--- begin Data supplied ---

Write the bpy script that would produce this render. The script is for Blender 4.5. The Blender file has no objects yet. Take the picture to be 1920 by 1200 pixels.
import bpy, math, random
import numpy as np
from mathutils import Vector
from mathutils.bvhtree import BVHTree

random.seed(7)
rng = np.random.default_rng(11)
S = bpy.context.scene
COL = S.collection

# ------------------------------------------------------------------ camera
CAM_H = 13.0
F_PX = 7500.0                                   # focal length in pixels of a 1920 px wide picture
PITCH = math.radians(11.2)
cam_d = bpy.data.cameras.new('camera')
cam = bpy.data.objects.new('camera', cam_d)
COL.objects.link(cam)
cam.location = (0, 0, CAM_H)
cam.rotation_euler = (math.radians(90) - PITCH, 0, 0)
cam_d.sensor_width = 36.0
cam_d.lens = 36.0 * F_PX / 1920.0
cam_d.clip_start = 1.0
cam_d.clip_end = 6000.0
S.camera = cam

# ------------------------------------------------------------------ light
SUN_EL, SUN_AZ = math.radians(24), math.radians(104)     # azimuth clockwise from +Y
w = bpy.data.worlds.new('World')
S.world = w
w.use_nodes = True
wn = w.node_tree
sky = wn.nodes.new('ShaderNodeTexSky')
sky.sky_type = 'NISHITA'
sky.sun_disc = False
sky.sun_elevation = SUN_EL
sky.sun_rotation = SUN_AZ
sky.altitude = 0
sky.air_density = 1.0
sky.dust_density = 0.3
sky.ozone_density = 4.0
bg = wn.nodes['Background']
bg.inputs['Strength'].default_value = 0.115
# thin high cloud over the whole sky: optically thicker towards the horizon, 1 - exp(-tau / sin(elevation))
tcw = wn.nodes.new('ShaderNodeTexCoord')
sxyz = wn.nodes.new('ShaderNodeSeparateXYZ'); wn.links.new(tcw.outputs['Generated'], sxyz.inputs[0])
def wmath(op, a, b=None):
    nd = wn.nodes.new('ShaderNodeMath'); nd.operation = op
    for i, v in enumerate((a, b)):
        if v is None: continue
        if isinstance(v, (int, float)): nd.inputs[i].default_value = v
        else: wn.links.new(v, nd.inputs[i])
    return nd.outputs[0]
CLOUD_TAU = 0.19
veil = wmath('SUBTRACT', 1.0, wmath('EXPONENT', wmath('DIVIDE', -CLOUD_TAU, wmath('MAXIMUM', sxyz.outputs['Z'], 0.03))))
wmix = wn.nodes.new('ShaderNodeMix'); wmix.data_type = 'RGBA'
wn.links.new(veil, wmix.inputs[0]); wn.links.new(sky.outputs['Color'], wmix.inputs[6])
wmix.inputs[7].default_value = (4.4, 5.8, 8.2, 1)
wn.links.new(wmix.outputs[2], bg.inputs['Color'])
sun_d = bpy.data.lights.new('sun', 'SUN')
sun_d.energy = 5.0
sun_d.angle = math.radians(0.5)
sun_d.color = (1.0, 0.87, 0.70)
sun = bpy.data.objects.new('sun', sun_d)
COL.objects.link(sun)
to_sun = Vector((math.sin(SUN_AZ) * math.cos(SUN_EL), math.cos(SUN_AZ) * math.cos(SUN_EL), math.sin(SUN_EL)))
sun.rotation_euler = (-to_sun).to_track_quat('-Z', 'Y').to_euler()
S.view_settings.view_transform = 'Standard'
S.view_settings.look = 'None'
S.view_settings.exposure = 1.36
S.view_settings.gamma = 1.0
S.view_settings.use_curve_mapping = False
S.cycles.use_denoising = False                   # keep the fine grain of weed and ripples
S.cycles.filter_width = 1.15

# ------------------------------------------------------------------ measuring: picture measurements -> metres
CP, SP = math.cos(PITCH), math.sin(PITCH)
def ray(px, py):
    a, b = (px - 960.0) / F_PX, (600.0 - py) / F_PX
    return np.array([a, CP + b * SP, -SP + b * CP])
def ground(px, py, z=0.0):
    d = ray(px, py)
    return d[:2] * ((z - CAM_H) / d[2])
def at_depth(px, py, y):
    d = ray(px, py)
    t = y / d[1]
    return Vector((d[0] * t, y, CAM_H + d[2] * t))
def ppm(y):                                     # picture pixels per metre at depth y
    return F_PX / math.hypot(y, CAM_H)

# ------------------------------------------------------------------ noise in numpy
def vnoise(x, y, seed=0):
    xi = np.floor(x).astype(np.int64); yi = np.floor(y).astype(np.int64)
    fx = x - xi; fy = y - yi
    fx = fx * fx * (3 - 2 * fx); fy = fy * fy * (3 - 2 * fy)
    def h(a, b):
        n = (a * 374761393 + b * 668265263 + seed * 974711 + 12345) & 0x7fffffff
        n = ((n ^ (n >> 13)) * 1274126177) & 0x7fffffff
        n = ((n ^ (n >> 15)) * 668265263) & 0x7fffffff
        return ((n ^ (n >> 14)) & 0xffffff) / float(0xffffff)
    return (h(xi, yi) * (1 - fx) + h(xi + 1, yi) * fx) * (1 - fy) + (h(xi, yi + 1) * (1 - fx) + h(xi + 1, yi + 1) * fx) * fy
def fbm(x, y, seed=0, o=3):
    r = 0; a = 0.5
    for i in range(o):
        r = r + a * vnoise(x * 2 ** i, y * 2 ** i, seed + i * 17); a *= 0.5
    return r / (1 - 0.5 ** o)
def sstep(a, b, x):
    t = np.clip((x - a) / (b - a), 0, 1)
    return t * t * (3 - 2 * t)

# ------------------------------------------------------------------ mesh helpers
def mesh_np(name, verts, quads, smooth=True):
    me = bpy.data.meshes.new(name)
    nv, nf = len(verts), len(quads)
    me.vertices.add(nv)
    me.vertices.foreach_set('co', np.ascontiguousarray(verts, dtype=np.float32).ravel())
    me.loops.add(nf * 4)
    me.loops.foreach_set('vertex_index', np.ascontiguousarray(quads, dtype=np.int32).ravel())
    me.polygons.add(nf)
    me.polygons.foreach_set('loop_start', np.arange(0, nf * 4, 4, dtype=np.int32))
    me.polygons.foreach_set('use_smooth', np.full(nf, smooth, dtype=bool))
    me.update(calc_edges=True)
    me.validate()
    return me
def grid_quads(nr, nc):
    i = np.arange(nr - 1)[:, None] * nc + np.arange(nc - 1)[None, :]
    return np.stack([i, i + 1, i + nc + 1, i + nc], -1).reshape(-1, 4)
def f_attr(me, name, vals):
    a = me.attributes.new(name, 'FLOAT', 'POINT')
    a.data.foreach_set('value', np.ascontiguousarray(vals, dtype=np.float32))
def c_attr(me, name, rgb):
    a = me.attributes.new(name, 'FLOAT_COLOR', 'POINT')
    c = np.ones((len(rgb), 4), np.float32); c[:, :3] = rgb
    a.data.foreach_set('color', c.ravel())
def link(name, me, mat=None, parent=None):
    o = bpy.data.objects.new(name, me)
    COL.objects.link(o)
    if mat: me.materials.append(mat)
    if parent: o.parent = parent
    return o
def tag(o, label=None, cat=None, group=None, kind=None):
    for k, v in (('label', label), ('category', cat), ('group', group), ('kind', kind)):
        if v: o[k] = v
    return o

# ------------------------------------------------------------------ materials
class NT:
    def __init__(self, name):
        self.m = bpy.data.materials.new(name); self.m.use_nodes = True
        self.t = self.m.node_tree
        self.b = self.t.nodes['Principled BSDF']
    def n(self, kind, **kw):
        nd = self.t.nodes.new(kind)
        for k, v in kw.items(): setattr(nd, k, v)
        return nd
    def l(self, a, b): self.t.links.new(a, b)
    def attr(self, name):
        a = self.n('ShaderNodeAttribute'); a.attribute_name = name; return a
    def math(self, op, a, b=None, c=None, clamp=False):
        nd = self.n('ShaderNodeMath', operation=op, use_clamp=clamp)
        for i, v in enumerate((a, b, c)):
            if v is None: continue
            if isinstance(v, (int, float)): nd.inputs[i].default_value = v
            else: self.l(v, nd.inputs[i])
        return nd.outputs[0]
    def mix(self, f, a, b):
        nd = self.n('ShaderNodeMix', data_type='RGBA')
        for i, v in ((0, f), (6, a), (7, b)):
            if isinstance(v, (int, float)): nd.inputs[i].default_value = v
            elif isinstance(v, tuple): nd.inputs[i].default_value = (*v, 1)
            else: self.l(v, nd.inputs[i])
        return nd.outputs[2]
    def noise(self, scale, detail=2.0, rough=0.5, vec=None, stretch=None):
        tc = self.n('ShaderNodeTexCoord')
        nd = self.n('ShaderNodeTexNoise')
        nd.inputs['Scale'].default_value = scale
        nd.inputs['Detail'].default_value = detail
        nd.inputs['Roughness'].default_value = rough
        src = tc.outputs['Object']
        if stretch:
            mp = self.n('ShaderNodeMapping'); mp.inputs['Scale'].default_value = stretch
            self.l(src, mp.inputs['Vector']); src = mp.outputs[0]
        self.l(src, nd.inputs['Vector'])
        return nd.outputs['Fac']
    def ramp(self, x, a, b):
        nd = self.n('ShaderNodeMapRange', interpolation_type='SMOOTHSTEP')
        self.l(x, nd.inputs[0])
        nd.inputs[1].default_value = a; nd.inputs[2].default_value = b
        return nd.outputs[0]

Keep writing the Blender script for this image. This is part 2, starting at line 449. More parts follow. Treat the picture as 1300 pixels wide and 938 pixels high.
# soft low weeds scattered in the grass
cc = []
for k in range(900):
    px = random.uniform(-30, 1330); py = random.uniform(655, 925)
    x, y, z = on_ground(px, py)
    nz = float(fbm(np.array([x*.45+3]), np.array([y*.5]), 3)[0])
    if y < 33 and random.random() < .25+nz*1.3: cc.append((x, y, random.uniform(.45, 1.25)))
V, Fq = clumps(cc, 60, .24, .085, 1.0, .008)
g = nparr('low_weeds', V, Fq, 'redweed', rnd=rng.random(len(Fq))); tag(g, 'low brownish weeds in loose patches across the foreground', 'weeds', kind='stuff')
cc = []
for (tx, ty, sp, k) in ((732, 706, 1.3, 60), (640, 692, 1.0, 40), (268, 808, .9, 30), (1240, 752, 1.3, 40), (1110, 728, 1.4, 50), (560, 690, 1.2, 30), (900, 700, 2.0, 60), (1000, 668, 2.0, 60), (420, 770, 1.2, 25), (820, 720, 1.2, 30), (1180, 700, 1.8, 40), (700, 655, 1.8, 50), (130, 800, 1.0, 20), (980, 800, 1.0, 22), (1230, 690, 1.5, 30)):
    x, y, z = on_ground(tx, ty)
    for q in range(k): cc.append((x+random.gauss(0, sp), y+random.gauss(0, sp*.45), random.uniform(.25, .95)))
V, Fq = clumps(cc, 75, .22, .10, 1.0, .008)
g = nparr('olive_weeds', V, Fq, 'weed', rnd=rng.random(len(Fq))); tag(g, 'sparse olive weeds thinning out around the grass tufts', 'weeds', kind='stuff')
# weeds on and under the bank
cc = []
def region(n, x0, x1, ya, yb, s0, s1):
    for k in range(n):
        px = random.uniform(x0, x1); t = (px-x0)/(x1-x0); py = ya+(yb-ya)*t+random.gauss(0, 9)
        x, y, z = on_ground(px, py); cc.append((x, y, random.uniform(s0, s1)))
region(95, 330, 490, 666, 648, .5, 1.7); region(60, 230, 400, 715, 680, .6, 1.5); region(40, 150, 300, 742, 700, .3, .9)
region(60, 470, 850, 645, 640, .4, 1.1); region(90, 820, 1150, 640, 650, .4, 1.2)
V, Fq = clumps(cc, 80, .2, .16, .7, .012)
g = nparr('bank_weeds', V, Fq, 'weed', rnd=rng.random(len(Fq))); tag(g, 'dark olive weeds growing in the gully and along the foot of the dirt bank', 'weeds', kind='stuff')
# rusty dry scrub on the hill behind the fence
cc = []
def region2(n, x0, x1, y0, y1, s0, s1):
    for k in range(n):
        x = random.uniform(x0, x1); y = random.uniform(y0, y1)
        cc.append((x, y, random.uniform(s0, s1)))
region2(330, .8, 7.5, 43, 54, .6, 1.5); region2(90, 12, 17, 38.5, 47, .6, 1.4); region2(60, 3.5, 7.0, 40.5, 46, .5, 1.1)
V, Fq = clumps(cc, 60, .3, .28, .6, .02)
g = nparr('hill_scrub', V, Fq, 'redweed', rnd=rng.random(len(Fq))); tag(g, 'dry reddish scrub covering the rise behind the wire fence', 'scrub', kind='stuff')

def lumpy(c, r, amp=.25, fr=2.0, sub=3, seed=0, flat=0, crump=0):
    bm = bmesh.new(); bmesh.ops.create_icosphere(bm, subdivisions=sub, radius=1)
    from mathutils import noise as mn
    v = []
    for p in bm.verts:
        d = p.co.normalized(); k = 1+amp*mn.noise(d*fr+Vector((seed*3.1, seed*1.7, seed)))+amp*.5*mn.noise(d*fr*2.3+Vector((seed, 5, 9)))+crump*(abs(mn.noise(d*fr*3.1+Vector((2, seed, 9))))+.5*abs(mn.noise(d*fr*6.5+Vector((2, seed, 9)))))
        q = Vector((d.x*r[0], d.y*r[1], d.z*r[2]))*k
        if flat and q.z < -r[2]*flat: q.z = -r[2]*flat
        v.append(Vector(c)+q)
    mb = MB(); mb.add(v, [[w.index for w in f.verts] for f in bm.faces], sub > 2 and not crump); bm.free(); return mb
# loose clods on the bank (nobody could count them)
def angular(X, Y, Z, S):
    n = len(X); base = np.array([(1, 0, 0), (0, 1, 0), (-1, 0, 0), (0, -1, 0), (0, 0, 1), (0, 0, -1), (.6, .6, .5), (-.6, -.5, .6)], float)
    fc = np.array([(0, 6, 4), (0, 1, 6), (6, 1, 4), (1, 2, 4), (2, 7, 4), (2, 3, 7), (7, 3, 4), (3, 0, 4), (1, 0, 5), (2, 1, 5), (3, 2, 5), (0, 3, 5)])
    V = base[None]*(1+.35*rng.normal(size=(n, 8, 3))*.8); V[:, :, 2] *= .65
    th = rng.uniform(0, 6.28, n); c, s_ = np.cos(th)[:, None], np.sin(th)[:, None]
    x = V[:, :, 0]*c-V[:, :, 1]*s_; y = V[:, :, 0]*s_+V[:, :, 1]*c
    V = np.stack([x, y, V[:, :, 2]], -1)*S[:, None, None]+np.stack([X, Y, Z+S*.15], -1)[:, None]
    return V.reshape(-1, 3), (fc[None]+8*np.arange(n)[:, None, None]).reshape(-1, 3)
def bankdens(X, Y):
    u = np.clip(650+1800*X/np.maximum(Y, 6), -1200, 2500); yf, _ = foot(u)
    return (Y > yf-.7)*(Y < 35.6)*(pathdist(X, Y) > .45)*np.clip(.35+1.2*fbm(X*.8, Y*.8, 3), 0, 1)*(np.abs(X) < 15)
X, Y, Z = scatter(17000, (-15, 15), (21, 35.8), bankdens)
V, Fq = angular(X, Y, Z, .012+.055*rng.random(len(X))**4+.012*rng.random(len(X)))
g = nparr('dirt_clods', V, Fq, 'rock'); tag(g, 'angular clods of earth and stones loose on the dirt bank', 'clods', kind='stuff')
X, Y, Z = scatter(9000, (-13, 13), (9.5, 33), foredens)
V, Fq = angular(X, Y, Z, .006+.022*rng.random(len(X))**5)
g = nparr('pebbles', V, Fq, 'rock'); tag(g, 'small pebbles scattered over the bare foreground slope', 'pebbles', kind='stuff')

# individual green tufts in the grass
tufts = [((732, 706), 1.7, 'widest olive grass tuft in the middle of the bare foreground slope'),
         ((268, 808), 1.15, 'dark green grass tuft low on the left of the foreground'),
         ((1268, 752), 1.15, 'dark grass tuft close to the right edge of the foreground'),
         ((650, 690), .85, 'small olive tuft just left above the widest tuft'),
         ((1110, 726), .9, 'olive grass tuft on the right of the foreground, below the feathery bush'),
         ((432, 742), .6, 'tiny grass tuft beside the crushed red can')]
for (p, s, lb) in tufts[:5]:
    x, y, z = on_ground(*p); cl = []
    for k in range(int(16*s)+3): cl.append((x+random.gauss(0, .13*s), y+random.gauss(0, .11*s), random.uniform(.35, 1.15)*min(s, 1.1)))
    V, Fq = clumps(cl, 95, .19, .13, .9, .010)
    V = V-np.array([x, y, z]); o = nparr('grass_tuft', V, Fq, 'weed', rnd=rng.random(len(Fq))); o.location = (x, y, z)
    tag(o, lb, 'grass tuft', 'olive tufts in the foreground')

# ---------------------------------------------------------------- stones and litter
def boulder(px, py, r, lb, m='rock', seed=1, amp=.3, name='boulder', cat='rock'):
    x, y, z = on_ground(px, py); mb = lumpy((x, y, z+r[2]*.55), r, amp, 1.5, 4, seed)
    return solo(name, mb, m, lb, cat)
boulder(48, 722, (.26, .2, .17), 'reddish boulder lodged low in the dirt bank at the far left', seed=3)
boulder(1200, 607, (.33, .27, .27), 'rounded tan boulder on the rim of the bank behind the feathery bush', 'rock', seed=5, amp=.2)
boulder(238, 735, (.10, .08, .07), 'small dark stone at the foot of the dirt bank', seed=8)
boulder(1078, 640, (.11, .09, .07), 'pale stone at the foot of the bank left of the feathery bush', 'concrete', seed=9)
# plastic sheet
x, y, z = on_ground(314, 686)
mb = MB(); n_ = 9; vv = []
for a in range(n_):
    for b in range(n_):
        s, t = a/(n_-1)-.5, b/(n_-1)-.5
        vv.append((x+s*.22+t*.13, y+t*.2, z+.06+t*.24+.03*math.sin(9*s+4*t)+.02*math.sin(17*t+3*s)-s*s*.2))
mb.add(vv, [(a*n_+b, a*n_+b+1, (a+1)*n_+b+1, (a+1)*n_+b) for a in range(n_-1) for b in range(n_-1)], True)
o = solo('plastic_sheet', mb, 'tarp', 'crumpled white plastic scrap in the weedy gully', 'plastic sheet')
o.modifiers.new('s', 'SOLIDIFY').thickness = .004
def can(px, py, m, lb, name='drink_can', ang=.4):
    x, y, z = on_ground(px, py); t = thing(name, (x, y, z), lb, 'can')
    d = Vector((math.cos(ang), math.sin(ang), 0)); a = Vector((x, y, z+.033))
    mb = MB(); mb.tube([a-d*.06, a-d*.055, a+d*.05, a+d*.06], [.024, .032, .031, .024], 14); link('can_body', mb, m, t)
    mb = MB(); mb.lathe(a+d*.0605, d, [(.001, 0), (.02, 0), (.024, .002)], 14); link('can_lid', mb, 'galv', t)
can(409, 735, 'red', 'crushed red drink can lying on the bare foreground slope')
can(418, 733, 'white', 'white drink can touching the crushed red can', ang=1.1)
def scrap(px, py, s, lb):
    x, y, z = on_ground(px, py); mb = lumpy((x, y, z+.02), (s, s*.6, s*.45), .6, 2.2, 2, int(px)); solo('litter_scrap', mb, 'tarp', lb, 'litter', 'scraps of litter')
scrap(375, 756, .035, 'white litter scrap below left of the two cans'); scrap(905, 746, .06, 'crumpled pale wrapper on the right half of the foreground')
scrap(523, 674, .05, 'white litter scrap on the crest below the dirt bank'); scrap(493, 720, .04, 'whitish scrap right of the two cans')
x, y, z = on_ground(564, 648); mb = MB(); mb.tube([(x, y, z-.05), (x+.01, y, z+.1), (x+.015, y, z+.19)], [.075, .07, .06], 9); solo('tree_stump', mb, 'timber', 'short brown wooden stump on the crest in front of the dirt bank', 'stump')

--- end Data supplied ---

Copy exactly the lines that run from the first line of the data to the line containing "S.camera = cam", please, with both ends included and nothing else.

■ **Problem solution**:
Write the bpy script that would produce this render. The script is for Blender 4.5. The Blender file has no objects yet. Take the picture to be 1920 by 1200 pixels.
import bpy, math, random
import numpy as np
from mathutils import Vector
from mathutils.bvhtree import BVHTree

random.seed(7)
rng = np.random.default_rng(11)
S = bpy.context.scene
COL = S.collection

# ------------------------------------------------------------------ camera
CAM_H = 13.0
F_PX = 7500.0                                   # focal length in pixels of a 1920 px wide picture
PITCH = math.radians(11.2)
cam_d = bpy.data.cameras.new('camera')
cam = bpy.data.objects.new('camera', cam_d)
COL.objects.link(cam)
cam.location = (0, 0, CAM_H)
cam.rotation_euler = (math.radians(90) - PITCH, 0, 0)
cam_d.sensor_width = 36.0
cam_d.lens = 36.0 * F_PX / 1920.0
cam_d.clip_start = 1.0
cam_d.clip_end = 6000.0
S.camera = cam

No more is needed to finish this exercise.